Yesterday, a lot of LA’s activist Teachers were emailing and Tweeting a link to the open letter to US Education Secretary, Arnie Duncan, by veteran educator and author turned US senator, Herbert Khol. It speaks to the question of why American educators who love teaching hate No Child Left Behind.
Here is the opening clip:
In a recent interview with NEA Today you said of my book 36 Children, “I read [it] in high school … [and] … wrote about his book in one of my college essays, and I talked about the tremendous hope that I feel [and] the challenges that teachers in tough communities face. The book had a big impact on me.”When I wrote 36 Children in 1965 it was commonly believed that African American students, with a few exceptions, simply could not function on a high academic level. The book was motivated by my desire to provide a counter-example, one I had created in my classroom, to this cynical and racist view, and to let the students’ creativity and intelligence speak for itself. It was also intended to show how important it was to provide interesting and complex curriculum that integrated the arts and sciences, and utilized the students’ own culture and experiences to inspire learning. I discovered then, in my early teaching career, that learning is best driven by ideas, challenges, experiences, and activities that engage students. My experience over the past 45 years has confirmed this.
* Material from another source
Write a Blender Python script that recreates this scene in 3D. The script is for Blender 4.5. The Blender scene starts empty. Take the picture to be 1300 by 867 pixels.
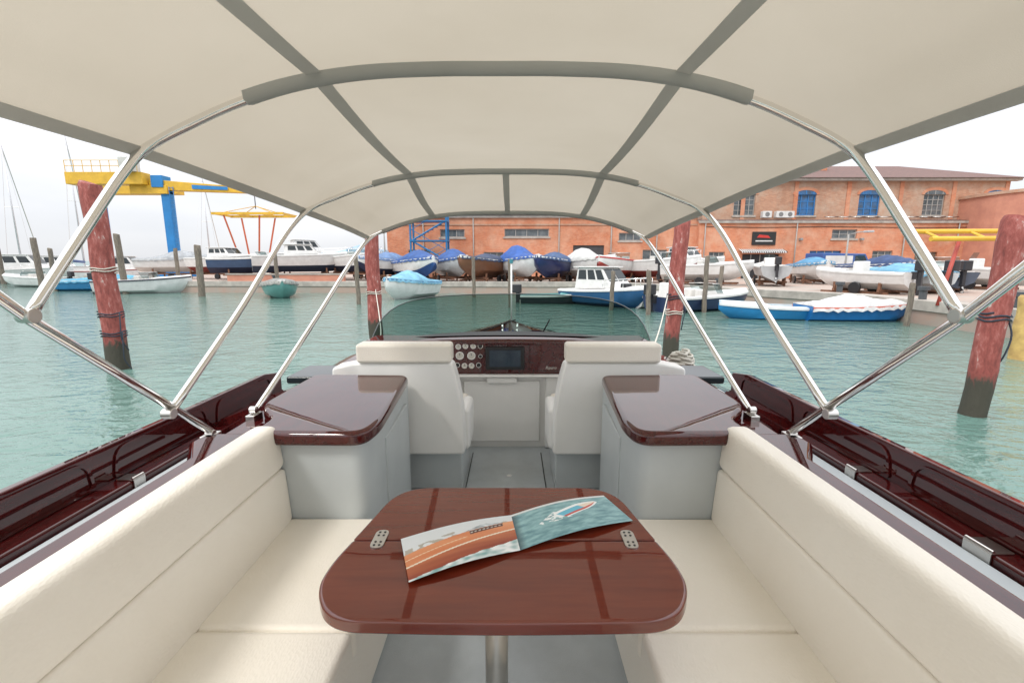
import bpy, bmesh, math, random
from mathutils import Vector, Matrix
from mathutils import noise as NZ
random.seed(7)
SC=bpy.context.scene
SC.view_settings.view_transform='Standard'
SC.view_settings.look='None'
SC.view_settings.exposure=0
COL=SC.collection

# ------------------------------------------------------------ materials
MATS={}
def mat(name,color,rough=0.5,metal=0.0,coat=0.0,noise=0.0,nscale=5.0,bump=0.0,bscale=50.0,color2=None,stretch=(1,1,1),spec=0.5):
    if name in MATS: return MATS[name]
    m=bpy.data.materials.new(name); m.use_nodes=True
    nt=m.node_tree; N=nt.nodes; L=nt.links
    b=N['Principled BSDF']
    b.inputs['Base Color'].default_value=(*color,1)
    b.inputs['Roughness'].default_value=rough
    b.inputs['Metallic'].default_value=metal
    b.inputs['Coat Weight'].default_value=coat
    b.inputs['Coat Roughness'].default_value=0.04
    b.inputs['Specular IOR Level'].default_value=spec
    tc=N.new('ShaderNodeTexCoord'); mp=N.new('ShaderNodeMapping')
    mp.inputs['Scale'].default_value=stretch
    L.new(tc.outputs['Object'],mp.inputs['Vector'])
    if noise>0 or color2:
        n=N.new('ShaderNodeTexNoise'); n.inputs['Scale'].default_value=nscale; n.inputs['Detail'].default_value=6; n.inputs['Roughness'].default_value=0.62
        L.new(mp.outputs[0],n.inputs['Vector'])
        r=N.new('ShaderNodeValToRGB')
        c2=color2 if color2 else tuple(c*(1-noise) for c in color)
        r.color_ramp.elements[0].position=0.35; r.color_ramp.elements[1].position=0.68
        r.color_ramp.elements[0].color=(*c2,1); r.color_ramp.elements[1].color=(*color,1)
        L.new(n.outputs['Fac'],r.inputs['Fac']); L.new(r.outputs['Color'],b.inputs['Base Color'])
    if bump>0:
        n2=N.new('ShaderNodeTexNoise'); n2.inputs['Scale'].default_value=bscale; n2.inputs['Detail'].default_value=4
        L.new(mp.outputs[0],n2.inputs['Vector'])
        bp=N.new('ShaderNodeBump'); bp.inputs['Strength'].default_value=bump; bp.inputs['Distance'].default_value=0.01
        L.new(n2.outputs['Fac'],bp.inputs['Height']); L.new(bp.outputs[0],b.inputs['Normal'])
    MATS[name]=m; return m

def simple(color,rough=0.45,metal=0.0):
    key='paint_%d_%d_%d_%d'%(color[0]*255,color[1]*255,color[2]*255,rough*100)
    return mat(key,color,rough,metal,noise=0.18,nscale=2.5)

def glass_mat(name,tint,rough=0.02):
    m=bpy.data.materials.new(name); m.use_nodes=True
    N=m.node_tree.nodes; L=m.node_tree.links; N.clear()
    o=N.new('ShaderNodeOutputMaterial'); t=N.new('ShaderNodeBsdfTransparent'); g=N.new('ShaderNodeBsdfGlossy')
    t.inputs[0].default_value=(*tint,1); g.inputs['Roughness'].default_value=rough; g.inputs['Color'].default_value=(.7,.8,.78,1)
    lw=N.new('ShaderNodeLayerWeight'); lw.inputs[0].default_value=.5
    pw=N.new('ShaderNodeMath'); pw.operation='POWER'; pw.inputs[1].default_value=4.5; L.new(lw.outputs['Facing'],pw.inputs[0])
    ma=N.new('ShaderNodeMath'); ma.operation='MULTIPLY_ADD'; ma.inputs[1].default_value=.4; ma.inputs[2].default_value=.04; L.new(pw.outputs[0],ma.inputs[0])
    mx=N.new('ShaderNodeMixShader'); L.new(ma.outputs[0],mx.inputs[0]); L.new(t.outputs[0],mx.inputs[1]); L.new(g.outputs[0],mx.inputs[2])
    L.new(mx.outputs[0],o.inputs[0]); return m

def wood_mat(name,c1,c2,scale=(1,1,1),ns=6,coat=1.0,cior=1.55):
    m=bpy.data.materials.new(name); m.use_nodes=True
    N=m.node_tree.nodes; L=m.node_tree.links; b=N['Principled BSDF']
    tc=N.new('ShaderNodeTexCoord'); mp=N.new('ShaderNodeMapping'); mp.inputs['Scale'].default_value=scale
    L.new(tc.outputs['Object'],mp.inputs['Vector'])
    n=N.new('ShaderNodeTexNoise'); n.inputs['Scale'].default_value=ns; n.inputs['Detail'].default_value=8; n.inputs['Roughness'].default_value=.6; n.inputs['Distortion'].default_value=.5
    L.new(mp.outputs[0],n.inputs['Vector'])
    r=N.new('ShaderNodeValToRGB'); r.color_ramp.elements[0].position=.25; r.color_ramp.elements[1].position=.75
    r.color_ramp.elements[0].color=(*c1,1); r.color_ramp.elements[1].color=(*c2,1)
    L.new(n.outputs['Fac'],r.inputs[0]); L.new(r.outputs[0],b.inputs['Base Color'])
    n2=N.new('ShaderNodeTexNoise'); n2.inputs['Scale'].default_value=3; L.new(tc.outputs['Object'],n2.inputs['Vector'])
    bp=N.new('ShaderNodeBump'); bp.inputs['Strength'].default_value=.06; bp.inputs['Distance'].default_value=.02; L.new(n2.outputs['Fac'],bp.inputs['Height']); L.new(bp.outputs[0],b.inputs['Coat Normal'])
    b.inputs['Roughness'].default_value=.5; b.inputs['Specular IOR Level'].default_value=.0
    b.inputs['Coat Weight'].default_value=coat; b.inputs['Coat IOR'].default_value=cior; b.inputs['Coat Roughness'].default_value=.015
    return m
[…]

We have come far from that time in the ’60s. Now the mantra is high expectations and high standards. Yet, with all that zeal to produce measurable learning outcomes we have lost sight of the essential motivations to learn that moved my students. Recently I asked a number of elementary school students what they were learning about and the reactions were consistently, “We are learning how to do good on the tests.” They did not say they were learning to read……
Read the rest here.
I had trouble reading the entire article. You see, I was taught in a public school.
Education is the key to opening the doors of hope and opportunity. Its a shame public school education has come to this. Given the majority my friends are currently public educators, they are all discouraged with the politics of the system but hesitate to leave for fear of the children losing out.
According to them: No child left behind…means no child gets ahead either.
Less war, less bombs, more funding for education!
The reason that No Child Left Behind was put into place is that children were being left behind. The main difference is that teachers blame the program rather than take responsibility for doing their jobs.
They’re like those people with bumper stickers that say “War is not the answer.” Well, whatever the protestors were offering as the answer before obviously wasn’t the answer, or we wouldn’t have had to go to war…or, in this case, introduce standards and means of measuring results for the teachers.
If kids are being taught what they’re supposed to learn, the test results would fall in line. Teaching to the tests is cheating, and teachers shouldn’t condone cheating.
For those who aren’t educators…they shouldn’t speak. For all the educators seem to have a common voice and a common message. The students are the ones losing out.
I don’t care to start a flame war with those unaware of ACTUAL reality. REALITY is what it is and everyone is, no one is arguing about that. Everyone is trying the best they can with the limited resources. Once resources are freed up from needless waste, our future generation will be the main beneficiaries.
Understandable commenting is a freedom of speech and personal opinions but IGNORANCE is pretty obvious to everyone.
CCD: For those who aren’t educators…they shouldn’t speak.
That’s like saying Obama should keep his mouth shut on military matters since he never served.
What about this, CCD? Those who are not students or do not have kids in schools (i.e., the customers) should not speak.
Remember, the customer is always right.
Cool, that makes me an expert! I have held an officer title at one of California’s largest universities, plus, have been a student at both public and private universities…
one of which I’m still a student at. Plus, I hang out with more public and private educators (with varying years of experience and teaching at all grade levels) in this state as well as a few other states, than I ever thought possible. Plus, I’m watching all my friends’ kids grow up in both public and private school.
Woody, thanks for the comments…today you made the most sense I have ever read.
BTW, Obama is a elected public official…his opinions count…not yours (thank God) in terms of public policy.
And yes, I am always right! hehe.
Spoken like a typical educrat
news to you: education is everyone’s business. The “profession” of education is one of those fields where there is little professionalism and an amazing supply of BS>
My cousin is a teacher who also hates OCLB. She just got a masters from an Ivy League school in the teaching of literacy. Unfortunatly, the definition of “literacy” they use has nothing to do with reading or comprehension or the ability to express oneself with words. Rather, in a post-modernist move typical of modern educational elite, it has been expanded so that a kid who can’t write, but can draw a pretty picture of a frog, is just as “literate” as one who reads a book a week.
The country would be better off if we fired ever PhD of Education, shut down the teachers schools, and got back to having literate citizens teach normal subjects, and professionals in appropriate fields (math, science) teach the hard stuff.
BTW… I agree there are flaws in NCLB. That doesn’t justify the attitude that if you aren’t a teacher, you should shut up.
Wow, I wouldn’t want to be your student!